Observou que no actual mandato o Governo está a “preparar todo o processo”, que passa por “consolidar o mapa das regiões (cinco regiões plano) e reestruturar os serviços da Administração Pública”, salientando que será sempre “necessário reunir consenso político alargado”.

Nunes Correia admitiu que a Regionalização “é um processo essencial para o reforço da competitividade e da própria democracia” e que na próxima legislatura, se o Governo se mantiver, “vai ter lugar em Portugal o processo da Regionalização”.

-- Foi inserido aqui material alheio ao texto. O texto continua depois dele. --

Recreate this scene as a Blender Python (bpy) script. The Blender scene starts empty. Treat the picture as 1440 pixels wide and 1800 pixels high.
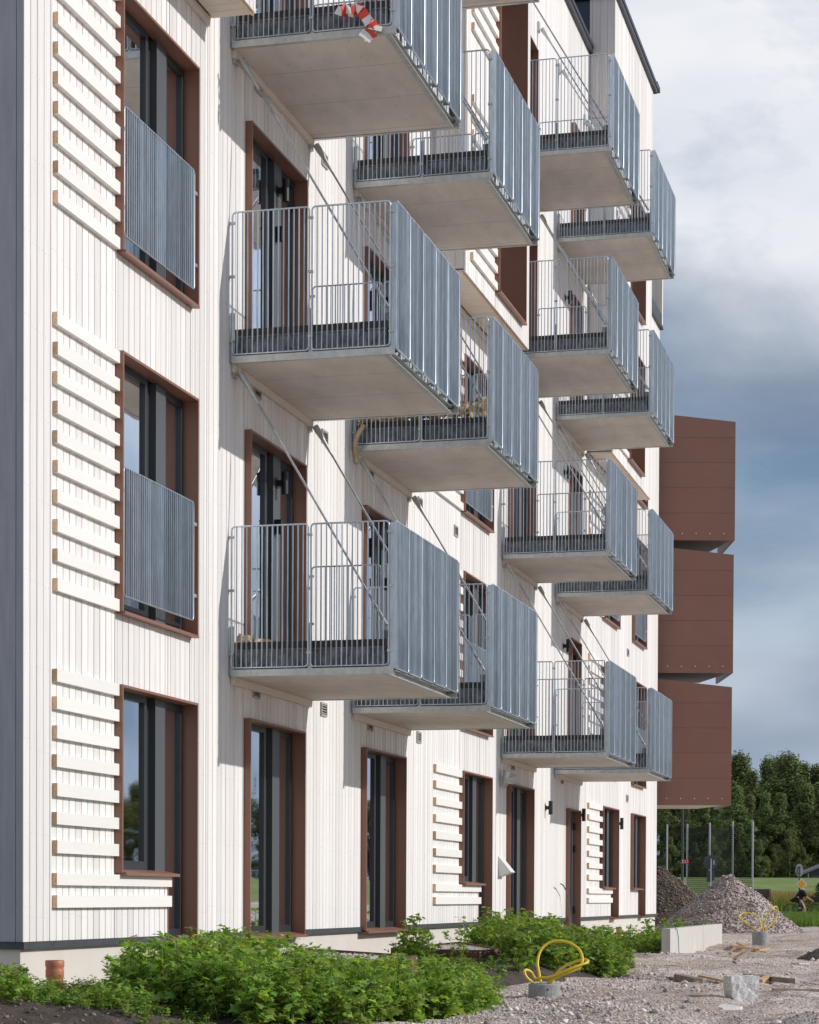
import bpy, math, random
import numpy as np
from mathutils import Vector, Matrix

random.seed(7); rng = np.random.default_rng(7)
sc = bpy.context.scene
COL = sc.collection
R = math.radians

# ------------------------------------------------------------------ camera
# shift-lens view along the facade; z = 0 is about eye height, the ground lies about 0.85 m below it
F, PPX, PPY, TH, PITCH, ROLL = 3871.13, 720.0, 1648.84, 0.251471, -0.0186283, 0.0043525
CPOS = Vector((0.13558, 6.98172, 0.00888)); CY = CPOS.y
c_, s_ = math.cos(TH), math.sin(TH)
AX = Vector((c_, -s_, 0)); RT = Vector((s_, c_, 0)); UP = Vector((0, 0, 1))     # level axes of the view
cax = AX * math.cos(PITCH) + UP * math.sin(PITCH); cup = UP * math.cos(PITCH) - AX * math.sin(PITCH)
rx = RT * math.cos(ROLL) + cup * math.sin(ROLL); ry = cup * math.cos(ROLL) - RT * math.sin(ROLL)
cam = bpy.data.cameras.new('camera'); camo = bpy.data.objects.new('camera', cam); COL.objects.link(camo)
camo.matrix_world = Matrix(((rx.x, ry.x, -cax.x, CPOS.x), (rx.y, ry.y, -cax.y, CPOS.y), (rx.z, ry.z, -cax.z, CPOS.z), (0, 0, 0, 1)))
cam.sensor_fit = 'AUTO'; cam.sensor_width = 36; cam.lens = F / 1800 * 36
cam.shift_x = (720 - PPX) / 1800; cam.shift_y = (PPY - 900) / 1800
cam.clip_start = 0.5; cam.clip_end = 6000
sc.camera = camo

def px(x, y, d):
    """point d metres ahead that stands at pixel x, y of the 1440 x 1800 photograph"""
    return CPOS + (cax + rx * ((x - PPX) / F) - ry * ((y - PPY) / F)) * d
def topx(p):
    v = Vector(p) - CPOS; d = v.dot(cax); return PPX + F * v.dot(rx) / d, PPY - F * v.dot(ry) / d

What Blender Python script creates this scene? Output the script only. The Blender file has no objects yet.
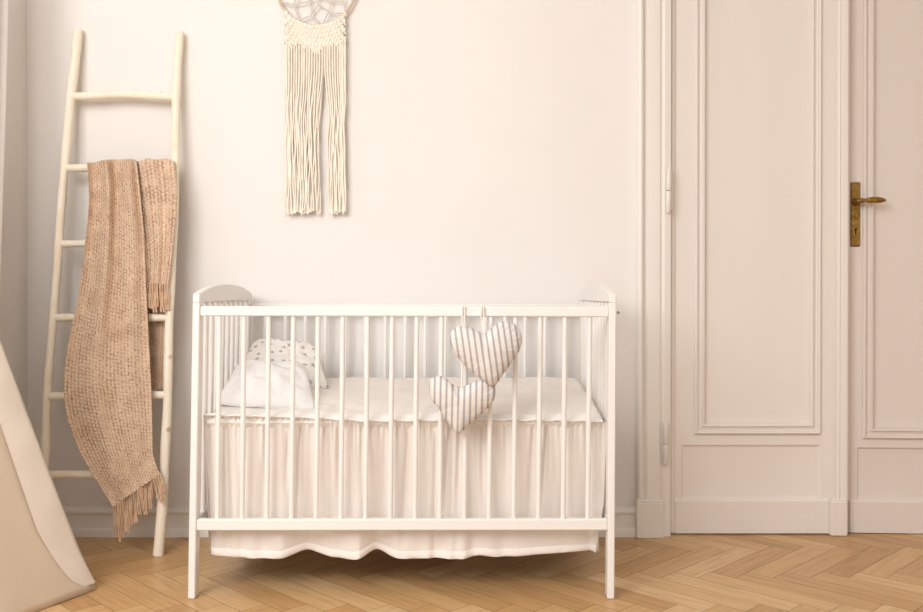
import bpy, math, random
from mathutils import Vector, Matrix, noise
random.seed(7)
scene = bpy.context.scene
COL = scene.collection
W_IMG, H_IMG, F = 923.0, 612.0, 900.0
CAM = Vector((0, 0, 0.89))
PITCH, ROLL = 0.0062, 0.0
PY0 = 297.6
CX = 461.5
f_ = Vector((0, math.cos(PITCH), -math.sin(PITCH)))
u0 = Vector((0, math.sin(PITCH), math.cos(PITCH)))
r0 = Vector((1, 0, 0))
r_ = r0 * math.cos(ROLL) + u0 * math.sin(ROLL)
u_ = u0 * math.cos(ROLL) - r0 * math.sin(ROLL)


def at(px, py, Y):
    """world point at depth Y seen at photograph pixel px, py"""
    d = f_ + r_ * ((px - CX) / F) + u_ * ((PY0 - py) / F)
    return CAM + d * (Y / d.y)


def onfloor(px, py, z=0.0):
    d = f_ + r_ * ((px - CX) / F) + u_ * ((PY0 - py) / F)
    return CAM + d * ((z - CAM.z) / d.z)


# ------------------------------------------------------------------ camera
cd = bpy.data.cameras.new('camera')
cam = bpy.data.objects.new('camera', cd)
COL.objects.link(cam)
cd.sensor_fit = 'HORIZONTAL'
cd.sensor_width = 36.0
cd.lens = F / W_IMG * 36.0
cd.shift_y = (PY0 - H_IMG / 2) / W_IMG
cd.clip_start = 0.05
m = Matrix((r_, u_, -f_)).transposed().to_4x4()
m.translation = CAM
cam.matrix_world = m
scene.camera = cam


# --------------------------------------------------------------- materials
def srgb(r, g, b):
    def c(v):
        v /= 255.0
        return v / 12.92 if v <= 0.04045 else ((v + 0.055) / 1.055) ** 2.4
    return (c(r), c(g), c(b), 1.0)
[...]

Michel Delebarre, responsável máximo do CR, disse no referido fórum que “estamos perante a globalização e o desafio da concorrência, e só os países regionalizados terão condições para competir”. E acrescentou que nos dias de hoje a Regionalização “é incontornável” e que “todos os países que ainda não o fizeram terão de o fazer nos próximos anos”.

2008: é possível que Michel Delabarre, Nunes Correia e José Sócrates tenham razão. E que passada uma década, as condições objectivas sejam agora diferentes, os protagonistas e defensores da Regionalização mais responsáveis e credíveis, e os Portugueses se mostrem mais disponíveis para a mudança.

É necessário que a Regionalização seja analisada e discutida. E referendada. Então, o Povo dirá de sua justiça, uma vez mais…

PAULO CALHAU

Comentários

Anónimo disse…
Caros Regionalistas, Caros Centralistas,
Caros Municipalistas,

Relativamente ao texto deste "post", é bastante o comentário ao texto do "post" posterior a este, com todo o seu argumentário e e de todos os comentários anteriores.

Sem mais nem menos.

Anónimo pró-7RA. (sempre com ponto final)

PS - Sabe-se que custará muito mais (o que será muito lamentável para quem sempre afirma, mas que também limita as decisões políticas, que o nosso País é um País pobre de recursos, o que não é verdade apenas pelo que se vai sabendo) e levará muito mais tempo (o que é politicamente condenável) mas haveremos de chegar às 7 Regiões Autónomas, com base na delimitação das 11 Províncias, Regiões Históricas ou Naturais e os critérios estatíscos e administrativos abandonados às urtigas, definitivamente.